High-Performance Long Wave Infrared Bolometer Fabricated By Wafer Bonding

A novel microbolometer with peak responsivity in the longwave infrared region of the electromagnetic radiation is under development at Sensonor Technologies. It is a focal plane array of pixels with a 25 mu m pitch, based on monocrystalline Si/SiGe quantum wells as IR sensitive material. The novelty of the proposed 3D process integration comes from the choice of several of the materials and key processes involved, which allow a high fill factor and provide improved transmission/absorption properties.
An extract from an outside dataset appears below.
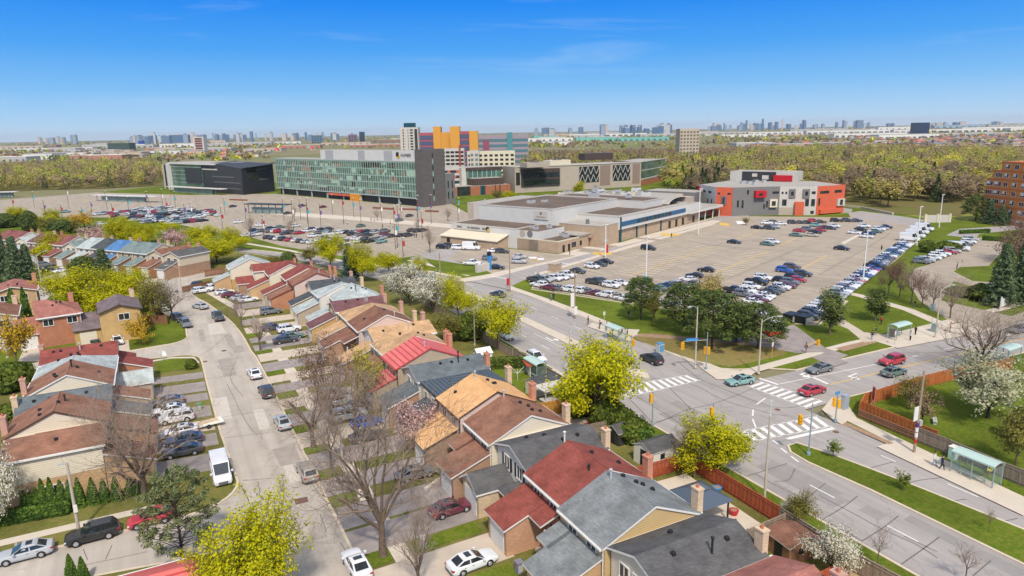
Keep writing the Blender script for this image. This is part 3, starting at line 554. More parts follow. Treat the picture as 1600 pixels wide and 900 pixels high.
        d = MB(k); ym = (y0+y1)/2; hw = min(1.2, (y1-y0)/2-.25)
        for i in range(4): d.box(-gp-.05, -gp, ym-hw, ym+hw, .05+i*.52, .05+i*.52+.5)
        d.build('garage_door', gar.get('door', WHITE), t)
        if gar.get('porch') and door:
            a, c, dpth = gar['porch']; pf = MB(k); pf.box(-.1, 0, (a+c)/2-.45, (a+c)/2+.45, .25, 2.2); pf.build('front_door', gar.get('dcol', DARK), t)
            ps = MB(k); ps.box(-dpth+.15, -dpth+.3, a+.2 if a > y0 else a+.15, a+.35 if a > y0 else a+.3, 0, ge+.1); ps.build('porch_post', WHITE, t)
            st = MB(k); st.box(-1.3, -.05, a+.2, c-.2, -.1, .22); st.build('step', CONC, t)
    HOUSES.append(t); return t
BR = dict(salmon=brick(202, 156, 126), tan=brick(206, 170, 128), brown=brick(176, 142, 116), cream=brick(214, 190, 158), stone=brick(190, 172, 150), red=brick(188, 128, 100), orange=brick(192, 138, 106), beige=brick(204, 170, 116))
SD = dict(white=siding(236, 230, 220), cream=siding(236, 224, 200), pink=siding(226, 202, 190), beige=siding(222, 206, 178), tan=siding(214, 184, 132), yellow=siding(216, 190, 116))
RF = dict(dark=shingle(98, 97, 97), grey=shingle(136, 140, 140), red=shingle(150, 82, 72), brown=shingle(152, 110, 90), osb=mat('bare_sheathing', C(214, 160, 106), .95, noise=.2, nscale=1.2, alt=C(238, 190, 136)), tan=shingle(202, 164, 124), slate=shingle(108, 116, 120), lgrey=shingle(182, 190, 188), burg=shingle(122, 86, 88), mbrown=shingle(140, 100, 82), redb=shingle(146, 80, 72), char=shingle(84, 88, 92), rosy=shingle(168, 112, 100), plum=shingle(126, 112, 114), teal=shingle(126, 140, 138), blue=shingle(88, 132, 180), maroon=shingle(142, 88, 86))
def metal_roof(name, c):
    m = mat(name, c, .45, spec=.5, noise=.05, nscale=2); return m
RF['redmetal'] = mat_rows('red_metal_roof', C(232, 124, 118), C(222, 112, 108), C(190, 76, 76), row=.32, width=40, gap=.05, noise=.06, rough=.5); RF['metal'] = mat_rows('dark_metal_roof', C(92, 102, 110), C(84, 94, 104), C(58, 64, 70), row=.16, width=40, gap=.025, noise=.05, rough=.5)
DKB = mat('brown_trim', C(86, 66, 54), .7); BLK = mat('black_paint', (.025, .025, .028), .5); SHUT = mat('brown_shutter', C(112, 84, 62), .7)
ST = STEEL; BK = BLK
def R(label, y0, y1, kind, roofk, up, low, x0=24.7, x1=33.0, **kw):
    g = kw.get('gar')
    if g: g['y0'] -= y0; g['y1'] -= y0; g['p'] = x0-g.pop('x'); g['porch'] = (g['porch'][0]-y0, g['porch'][1]-y0, x0-g['porch'][2]) if g.get('porch') else None
    return house(label, (x0, y0), 0, y1-y0, x1-x0, kind, RF.get(roofk, roofk), SD.get(up, BR.get(up)), BR[low], **kw)
W3 = lambda W, s=0: ((W*.25, .95, 1.05, s), (W*.72, .95, 1.05, s))
R('brown roofed house whose tip shows under the dark grey roof at the bottom edge', 22.2, 28, 'perp', 'rosy', 'white', 'cream', x1=33.4, gar=dict(x=20.6, y0=24, y1=27.6, roof=RF['rosy']))
R('house with charcoal shingles, white front gable and tall cream chimney', 28.3, 34.2, 'perp', 'dark', 'cream', 'cream', x0=24.9, chim=('cream', .1), gar=dict(x=20.9, y0=28.6, y1=32.2, roof=RF['dark'], t='gable'), vents=((2.2, 2.2), (6.6, 1.9), (4, 4.6)), pipe=(4.8, 1.4, BK, 1.1), wins=((1.4, .95, 1.05, 0), (2.9, .95, 1.05, 0), (4.4, .95, 1.05, 0)))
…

Together with the high TCR and low 1/f noise provided by the thermistor material, they will lead to bolometer performances beyond those of existing devices.The thermistor material is transferred from the handle wafer to the read-out integrated circuit (ROIC) by wafer bonding. The low thermal conductance legs that connect the thermistor to the ROIC are fabricated prior to the transfer bonding and are situated under the pixel. Depending on the type of the transfer bonding used, the plugs connecting the legs to the thermistor are made before or after this bonding, resulting in two different configurations of the final structure. Using a low temperature oxide bonding and subsequent plugs formation result in through-pixel plugs. Pre-bonding plugs formation followed by thermo-compression bonding result in under-pixel plugs. The pixels are subsequently released by anhydrous vapor HF of the sacrificial oxide layer.The ROIC wafer containing the released FPAs is bonded in vacuum with a silicon cap wafer, providing hermetic encapsulation at low cost. Antireflection coatings and a thin layer getter are deposited on the cap wafer prior to bonding, ensuring high performance of the bolometer.